News and events from the Environmental Law Society at Boalt Hall School of Law.

Monday, March 2, 2009

Schwarzenegger Declares Drought Emergency

Last Friday, Governor Schwarzenegger declared a statewide drought emergency. Despite this recent spate of rain, Schwarzenegger said that California is facing its third consecutive year of drought and emphasized the possibility that the drought will continue for years into the future. In his declaration, Schwarzenegger urged all urban water users to reduce consumption by 20 percent and instructed the state Department of Water Resources to assist people affected by the drought, expedite water transfers and take various other actions.

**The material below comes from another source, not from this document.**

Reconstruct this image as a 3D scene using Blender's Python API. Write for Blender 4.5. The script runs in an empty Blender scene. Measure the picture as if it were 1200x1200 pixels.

In addition, the emergency declaration paves the way for state-mandated cutbacks on water supply allocations and for prioritization of urban over agricultural water rights generally and of urban over agricultural users in State Water Project deliveries. Schwarzenegger's action will also make it easier for water suppliers to declare that local water shortages exist within their service districts, allowing them to regulate water consumption and restrict delivery, including the denial of applications for new or additional service connections.

Schwarzenegger's action was a necessary one, even if it did come a tad late. And it is encouraging that the Governor still made the emergency declaration despite the recent glut of rain and emphasized the potentially very long-term nature of this and future droughts. Nonetheless, I have my doubts that water suppliers and the state government will take any significant strides to reform California's water rights, water supply planning and land use planning schemes without continued drought for a few more years to come. Thus, while I personally love rain and deplore the dire effects of drought on people and the environment, I am more than a little worried that this current rain and any significant amount of future rain will cause water suppliers, local governments and the state to lapse back into "everything is fine" mode, continue allowing our state to grow prodigiously and fail to make the necessary structural changes to better plan for and cope with future droughts.

Politicians often lack the foresight or desire to champion precautionary measures to protect against uncertain or temporally distant harms; they instead tend to react to crises as they happen. With drought, it is no different. However, with drought in the American West, the consequences of failing to act preemptively can be particularly disastrous. The West has a history of tremendously long droughts with penchants for wiping out entire civilizations, such as the Hohokam people of the Southwest. The longer we wait to act and the more California's population and water demands grow, the harder it is going to be to cope with drought in the future and the greater the impacts on our people (particularly those with fewer financial resources) and environment will be.